Repeat the lines below exactly as they appear, but leave out the images.

* start Data block *

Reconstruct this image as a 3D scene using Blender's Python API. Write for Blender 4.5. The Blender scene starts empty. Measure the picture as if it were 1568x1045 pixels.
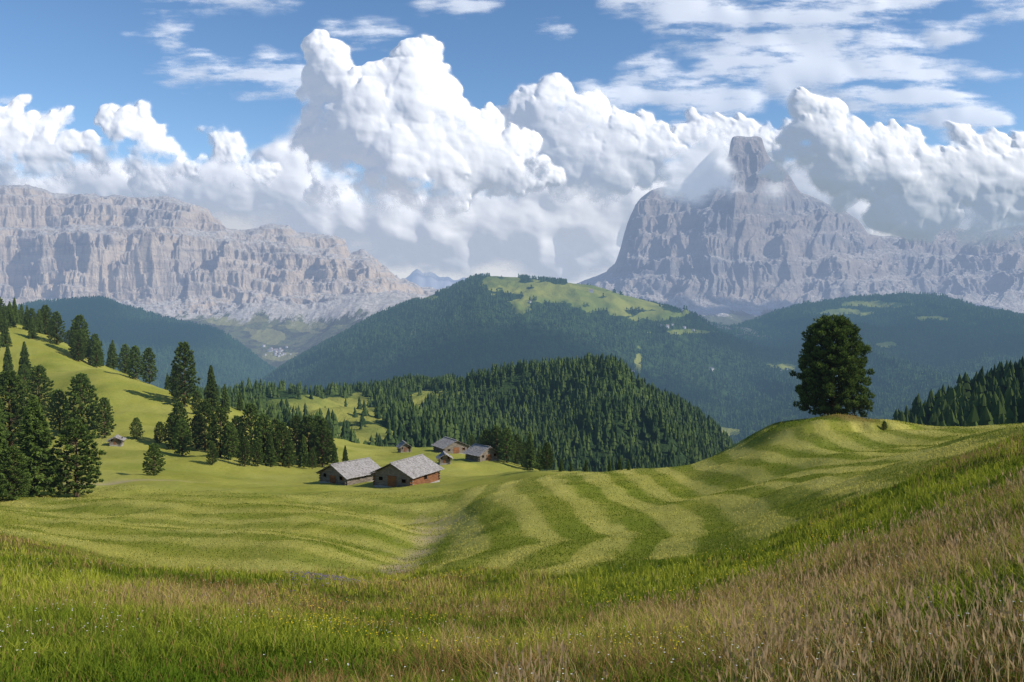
import bpy, math, random, bmesh
import numpy as np
from mathutils import Vector
rng=np.random.default_rng(7); random.seed(7)
F=1307.0; CX=784.0; HZ=470.0
scene=bpy.context.scene
scene.view_settings.view_transform='Standard'; scene.view_settings.look='None'; scene.view_settings.exposure=0
SUN_AZ=math.radians(106); SUN_EL=math.radians(36)
# ---------------------------------------------------------------- noise
def _hash(ix,iy,iz,seed):
    h=(ix*374761393+iy*668265263+iz*1440662683+seed*974711)&0xffffffff
    h=((h^(h>>13))*1274126177)&0xffffffff
    h=((h^(h>>16))*2246822519)&0xffffffff
    return ((h^(h>>15))&0xffffff)/float(0xffffff)
def vnoise(x,y,z=None,seed=0):
    x=np.asarray(x,float); y=np.asarray(y,float)
    two=z is None
    x0=np.floor(x);y0=np.floor(y)
    fx=x-x0;fy=y-y0
    fx=fx*fx*fx*(fx*(fx*6-15)+10);fy=fy*fy*fy*(fy*(fy*6-15)+10)
    ix=x0.astype(np.int64);iy=y0.astype(np.int64)
    if two:
        r=0
        for a in (0,1):
            for b in (0,1): r=r+_hash(ix+a,iy+b,0,seed)*(fx if a else 1-fx)*(fy if b else 1-fy)
        return r*2-1
    z=np.asarray(z,float);z0=np.floor(z);fz=z-z0;fz=fz*fz*fz*(fz*(fz*6-15)+10);iz=z0.astype(np.int64)
    r=0
    for a in (0,1):
        for b in (0,1):
            for d in (0,1):
                r=r+_hash(ix+a,iy+b,iz+d,seed)*(fx if a else 1-fx)*(fy if b else 1-fy)*(fz if d else 1-fz)
    return r*2-1
def fbm(x,y,z=None,oct=5,seed=0,gain=0.5,lac=2.03):
    s=0;a=1;f=1;n=0
    for o in range(oct):
        s=s+a*vnoise(np.asarray(x)*f+o*17.3,np.asarray(y)*f+o*9.1,None if z is None else np.asarray(z)*f+o*5.7,seed+o)
        n+=a;a*=gain;f*=lac
    return s/n
def ridged(x,y,z=None,oct=5,seed=0,gain=0.5,lac=2.1):
    s=0;a=1;f=1;n=0
    for o in range(oct):
        s=s+a*(1-2*np.abs(vnoise(np.asarray(x)*f+o*17.3,np.asarray(y)*f+o*9.1,None if z is None else np.asarray(z)*f+o*5.7,seed+o)))
        n+=a;a*=gain;f*=lac
    return s/n
def sstep(a,b,x):
    t=np.clip((x-a)/(b-a),0,1); return t*t*(3-2*t)
def pchip(x,Y,xq):
    x=np.asarray(x,float);Y=np.asarray(Y,float)
    if Y.ndim==1: Y=Y[:,None]
    h=np.diff(x)[:,None]; dl=np.diff(Y,axis=0)/h
    m=np.zeros_like(Y); m[0]=dl[0]; m[-1]=dl[-1]
    w1=2*h[1:]+h[:-1]; w2=h[1:]+2*h[:-1]
    same=(dl[1:]*dl[:-1])>0
    with np.errstate(divide='ignore',invalid='ignore'):
        hm=(w1+w2)/(w1/dl[:-1]+w2/dl[1:])
    m[1:-1]=np.where(same,hm,0)
    i=np.clip(np.searchsorted(x,xq)-1,0,len(x)-2)
    t=((np.clip(xq,x[0],x[-1])-x[i])/(x[i+1]-x[i]))[:,None]
    hh=h[i]
    return (2*t**3-3*t**2+1)*Y[i]+(t**3-2*t**2+t)*hh*m[i]+(-2*t**3+3*t**2)*Y[i+1]+(t**3-t**2)*hh*m[i+1]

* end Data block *

» Completed task:
Reconstruct this image as a 3D scene using Blender's Python API. Write for Blender 4.5. The Blender scene starts empty. Measure the picture as if it were 1568x1045 pixels.
import bpy, math, random, bmesh
import numpy as np
from mathutils import Vector
rng=np.random.default_rng(7); random.seed(7)
F=1307.0; CX=784.0; HZ=470.0
scene=bpy.context.scene
scene.view_settings.view_transform='Standard'; scene.view_settings.look='None'; scene.view_settings.exposure=0
SUN_AZ=math.radians(106); SUN_EL=math.radians(36)
# ---------------------------------------------------------------- noise
def _hash(ix,iy,iz,seed):
    h=(ix*374761393+iy*668265263+iz*1440662683+seed*974711)&0xffffffff
    h=((h^(h>>13))*1274126177)&0xffffffff
    h=((h^(h>>16))*2246822519)&0xffffffff
    return ((h^(h>>15))&0xffffff)/float(0xffffff)
def vnoise(x,y,z=None,seed=0):
    x=np.asarray(x,float); y=np.asarray(y,float)
    two=z is None
    x0=np.floor(x);y0=np.floor(y)
    fx=x-x0;fy=y-y0
    fx=fx*fx*fx*(fx*(fx*6-15)+10);fy=fy*fy*fy*(fy*(fy*6-15)+10)
    ix=x0.astype(np.int64);iy=y0.astype(np.int64)
    if two:
        r=0
        for a in (0,1):
            for b in (0,1): r=r+_hash(ix+a,iy+b,0,seed)*(fx if a else 1-fx)*(fy if b else 1-fy)
        return r*2-1
    z=np.asarray(z,float);z0=np.floor(z);fz=z-z0;fz=fz*fz*fz*(fz*(fz*6-15)+10);iz=z0.astype(np.int64)
    r=0
    for a in (0,1):
        for b in (0,1):
            for d in (0,1):
                r=r+_hash(ix+a,iy+b,iz+d,seed)*(fx if a else 1-fx)*(fy if b else 1-fy)*(fz if d else 1-fz)
    return r*2-1
def fbm(x,y,z=None,oct=5,seed=0,gain=0.5,lac=2.03):
    s=0;a=1;f=1;n=0
    for o in range(oct):
        s=s+a*vnoise(np.asarray(x)*f+o*17.3,np.asarray(y)*f+o*9.1,None if z is None else np.asarray(z)*f+o*5.7,seed+o)
        n+=a;a*=gain;f*=lac
    return s/n
def ridged(x,y,z=None,oct=5,seed=0,gain=0.5,lac=2.1):
    s=0;a=1;f=1;n=0
    for o in range(oct):
        s=s+a*(1-2*np.abs(vnoise(np.asarray(x)*f+o*17.3,np.asarray(y)*f+o*9.1,None if z is None else np.asarray(z)*f+o*5.7,seed+o)))
        n+=a;a*=gain;f*=lac
    return s/n
def sstep(a,b,x):
    t=np.clip((x-a)/(b-a),0,1); return t*t*(3-2*t)
def pchip(x,Y,xq):
    x=np.asarray(x,float);Y=np.asarray(Y,float)
    if Y.ndim==1: Y=Y[:,None]
    h=np.diff(x)[:,None]; dl=np.diff(Y,axis=0)/h
    m=np.zeros_like(Y); m[0]=dl[0]; m[-1]=dl[-1]
    w1=2*h[1:]+h[:-1]; w2=h[1:]+2*h[:-1]
    same=(dl[1:]*dl[:-1])>0
    with np.errstate(divide='ignore',invalid='ignore'):
        hm=(w1+w2)/(w1/dl[:-1]+w2/dl[1:])
    m[1:-1]=np.where(same,hm,0)
    i=np.clip(np.searchsorted(x,xq)-1,0,len(x)-2)
    t=((np.clip(xq,x[0],x[-1])-x[i])/(x[i+1]-x[i]))[:,None]
    hh=h[i]
    return (2*t**3-3*t**2+1)*Y[i]+(t**3-2*t**2+t)*hh*m[i]+(-2*t**3+3*t**2)*Y[i+1]+(t**3-t**2)*hh*m[i+1]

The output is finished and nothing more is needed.